Provided information:
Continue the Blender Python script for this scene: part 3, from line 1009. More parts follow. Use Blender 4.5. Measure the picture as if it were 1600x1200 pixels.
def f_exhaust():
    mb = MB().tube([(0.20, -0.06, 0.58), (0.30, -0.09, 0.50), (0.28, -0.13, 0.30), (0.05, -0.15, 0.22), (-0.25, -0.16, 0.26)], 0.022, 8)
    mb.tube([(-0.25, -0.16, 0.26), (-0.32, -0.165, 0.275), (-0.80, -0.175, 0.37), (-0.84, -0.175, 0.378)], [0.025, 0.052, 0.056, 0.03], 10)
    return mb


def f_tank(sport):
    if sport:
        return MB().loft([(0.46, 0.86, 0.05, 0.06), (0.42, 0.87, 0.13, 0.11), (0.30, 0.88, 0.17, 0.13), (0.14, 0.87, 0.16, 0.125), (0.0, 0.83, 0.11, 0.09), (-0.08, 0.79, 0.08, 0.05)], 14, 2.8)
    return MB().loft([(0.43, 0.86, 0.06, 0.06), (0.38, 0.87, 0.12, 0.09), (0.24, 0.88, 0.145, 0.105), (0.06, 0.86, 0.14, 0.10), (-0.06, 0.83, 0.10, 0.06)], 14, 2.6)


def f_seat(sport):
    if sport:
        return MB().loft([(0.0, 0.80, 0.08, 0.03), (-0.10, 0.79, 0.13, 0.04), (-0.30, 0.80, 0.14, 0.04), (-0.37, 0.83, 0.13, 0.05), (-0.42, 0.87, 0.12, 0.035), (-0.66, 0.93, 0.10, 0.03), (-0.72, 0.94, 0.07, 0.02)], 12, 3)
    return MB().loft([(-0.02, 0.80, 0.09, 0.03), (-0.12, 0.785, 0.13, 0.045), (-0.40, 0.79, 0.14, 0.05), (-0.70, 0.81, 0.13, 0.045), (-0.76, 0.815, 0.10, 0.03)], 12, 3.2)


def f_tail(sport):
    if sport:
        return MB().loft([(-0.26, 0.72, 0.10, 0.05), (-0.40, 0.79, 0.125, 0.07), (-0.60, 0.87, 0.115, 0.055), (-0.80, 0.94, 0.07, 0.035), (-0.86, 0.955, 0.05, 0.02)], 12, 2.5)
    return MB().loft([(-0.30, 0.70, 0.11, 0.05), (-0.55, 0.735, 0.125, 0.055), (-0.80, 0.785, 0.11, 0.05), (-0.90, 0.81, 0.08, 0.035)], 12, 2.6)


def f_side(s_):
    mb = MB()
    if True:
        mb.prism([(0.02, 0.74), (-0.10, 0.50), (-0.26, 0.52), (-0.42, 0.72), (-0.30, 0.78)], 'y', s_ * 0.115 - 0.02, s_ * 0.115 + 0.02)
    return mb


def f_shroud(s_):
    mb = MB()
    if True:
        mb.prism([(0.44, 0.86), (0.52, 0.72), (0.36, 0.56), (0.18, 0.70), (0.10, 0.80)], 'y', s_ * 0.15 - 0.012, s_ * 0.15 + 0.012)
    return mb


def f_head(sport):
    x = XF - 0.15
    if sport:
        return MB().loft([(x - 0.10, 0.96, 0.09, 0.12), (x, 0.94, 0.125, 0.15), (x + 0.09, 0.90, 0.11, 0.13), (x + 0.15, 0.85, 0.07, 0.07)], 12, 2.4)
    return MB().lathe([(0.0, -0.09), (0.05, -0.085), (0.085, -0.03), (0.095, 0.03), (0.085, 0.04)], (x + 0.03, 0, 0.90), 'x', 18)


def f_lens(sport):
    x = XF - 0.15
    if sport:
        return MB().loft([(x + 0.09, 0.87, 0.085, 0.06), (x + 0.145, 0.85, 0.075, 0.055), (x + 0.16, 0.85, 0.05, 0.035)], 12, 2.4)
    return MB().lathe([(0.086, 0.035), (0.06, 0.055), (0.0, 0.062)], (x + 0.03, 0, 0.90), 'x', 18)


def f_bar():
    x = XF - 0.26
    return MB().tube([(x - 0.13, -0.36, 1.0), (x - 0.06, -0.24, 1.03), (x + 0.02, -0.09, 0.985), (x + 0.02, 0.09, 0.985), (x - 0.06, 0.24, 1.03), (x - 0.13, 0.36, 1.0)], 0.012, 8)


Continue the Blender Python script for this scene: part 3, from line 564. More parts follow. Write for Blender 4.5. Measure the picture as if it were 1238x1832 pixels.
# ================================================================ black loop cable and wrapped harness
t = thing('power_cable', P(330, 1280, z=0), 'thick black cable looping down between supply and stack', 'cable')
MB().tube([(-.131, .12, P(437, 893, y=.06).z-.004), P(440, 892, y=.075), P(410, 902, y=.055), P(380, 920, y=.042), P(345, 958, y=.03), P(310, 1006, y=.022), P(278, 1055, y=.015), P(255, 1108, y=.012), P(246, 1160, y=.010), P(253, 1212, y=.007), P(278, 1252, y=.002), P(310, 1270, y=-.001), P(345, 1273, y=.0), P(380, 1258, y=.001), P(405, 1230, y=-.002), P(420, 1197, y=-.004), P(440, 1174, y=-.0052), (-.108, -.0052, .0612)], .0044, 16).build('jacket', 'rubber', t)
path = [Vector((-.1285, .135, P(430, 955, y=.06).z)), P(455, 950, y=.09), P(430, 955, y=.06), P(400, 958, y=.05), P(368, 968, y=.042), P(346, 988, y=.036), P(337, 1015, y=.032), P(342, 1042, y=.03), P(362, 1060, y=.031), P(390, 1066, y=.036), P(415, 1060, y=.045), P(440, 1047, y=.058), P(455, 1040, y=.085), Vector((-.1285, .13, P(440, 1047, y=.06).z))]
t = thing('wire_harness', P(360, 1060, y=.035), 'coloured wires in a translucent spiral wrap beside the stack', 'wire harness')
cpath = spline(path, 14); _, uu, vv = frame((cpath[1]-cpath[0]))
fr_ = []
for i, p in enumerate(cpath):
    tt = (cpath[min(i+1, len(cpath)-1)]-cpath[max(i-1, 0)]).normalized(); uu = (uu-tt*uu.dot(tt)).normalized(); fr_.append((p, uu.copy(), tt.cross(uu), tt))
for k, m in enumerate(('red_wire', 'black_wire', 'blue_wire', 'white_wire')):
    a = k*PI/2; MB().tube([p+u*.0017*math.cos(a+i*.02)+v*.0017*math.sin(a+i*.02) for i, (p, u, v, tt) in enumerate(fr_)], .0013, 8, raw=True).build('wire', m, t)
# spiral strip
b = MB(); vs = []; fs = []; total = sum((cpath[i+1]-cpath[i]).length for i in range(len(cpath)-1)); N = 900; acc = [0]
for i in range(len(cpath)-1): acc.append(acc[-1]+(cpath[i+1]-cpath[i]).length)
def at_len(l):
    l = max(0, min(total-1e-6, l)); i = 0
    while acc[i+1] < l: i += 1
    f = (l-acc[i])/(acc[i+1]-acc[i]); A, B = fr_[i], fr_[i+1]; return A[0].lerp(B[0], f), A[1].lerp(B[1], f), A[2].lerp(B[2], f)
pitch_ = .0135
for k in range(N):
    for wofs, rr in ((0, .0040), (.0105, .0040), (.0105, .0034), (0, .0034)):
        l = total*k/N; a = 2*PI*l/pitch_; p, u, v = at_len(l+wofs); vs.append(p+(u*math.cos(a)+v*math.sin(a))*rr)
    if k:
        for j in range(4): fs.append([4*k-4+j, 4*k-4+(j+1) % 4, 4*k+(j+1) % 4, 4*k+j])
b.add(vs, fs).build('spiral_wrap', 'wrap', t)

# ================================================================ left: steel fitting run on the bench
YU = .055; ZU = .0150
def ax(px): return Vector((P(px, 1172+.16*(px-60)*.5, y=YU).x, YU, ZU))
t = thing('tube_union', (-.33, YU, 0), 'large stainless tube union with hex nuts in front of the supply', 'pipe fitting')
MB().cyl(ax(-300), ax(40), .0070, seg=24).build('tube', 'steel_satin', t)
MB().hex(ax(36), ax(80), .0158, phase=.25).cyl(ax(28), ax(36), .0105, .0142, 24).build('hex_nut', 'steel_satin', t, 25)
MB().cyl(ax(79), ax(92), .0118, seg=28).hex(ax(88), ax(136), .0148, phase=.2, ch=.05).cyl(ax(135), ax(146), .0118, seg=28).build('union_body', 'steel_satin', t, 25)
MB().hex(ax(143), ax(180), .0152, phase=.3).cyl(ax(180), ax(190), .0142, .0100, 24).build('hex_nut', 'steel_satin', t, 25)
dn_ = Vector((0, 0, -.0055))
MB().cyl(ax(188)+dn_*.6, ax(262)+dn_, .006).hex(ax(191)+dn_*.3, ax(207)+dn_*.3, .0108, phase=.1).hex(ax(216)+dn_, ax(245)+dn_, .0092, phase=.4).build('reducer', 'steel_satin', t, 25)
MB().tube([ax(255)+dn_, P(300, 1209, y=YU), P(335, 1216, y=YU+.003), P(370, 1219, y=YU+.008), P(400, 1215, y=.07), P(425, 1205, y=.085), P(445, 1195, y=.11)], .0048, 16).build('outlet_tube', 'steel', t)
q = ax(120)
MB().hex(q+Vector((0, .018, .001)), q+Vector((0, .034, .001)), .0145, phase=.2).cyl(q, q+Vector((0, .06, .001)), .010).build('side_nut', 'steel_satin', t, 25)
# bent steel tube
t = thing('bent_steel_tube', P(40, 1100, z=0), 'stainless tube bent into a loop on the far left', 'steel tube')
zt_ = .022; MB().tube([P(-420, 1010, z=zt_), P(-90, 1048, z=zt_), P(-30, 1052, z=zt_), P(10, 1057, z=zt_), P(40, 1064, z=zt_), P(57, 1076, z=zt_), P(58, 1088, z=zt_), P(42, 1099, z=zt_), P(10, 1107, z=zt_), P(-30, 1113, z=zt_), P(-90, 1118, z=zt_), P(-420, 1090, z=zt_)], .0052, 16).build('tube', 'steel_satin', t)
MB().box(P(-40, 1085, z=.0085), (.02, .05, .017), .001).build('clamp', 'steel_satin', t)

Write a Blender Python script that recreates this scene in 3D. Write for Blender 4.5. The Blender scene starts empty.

The exercise:
Copy each line above that contains the word "Write".

Answer to the task:
Continue the Blender Python script for this scene: part 3, from line 564. More parts follow. Write for Blender 4.5. Measure the picture as if it were 1238x1832 pixels.
Write a Blender Python script that recreates this scene in 3D. Write for Blender 4.5. The Blender scene starts empty.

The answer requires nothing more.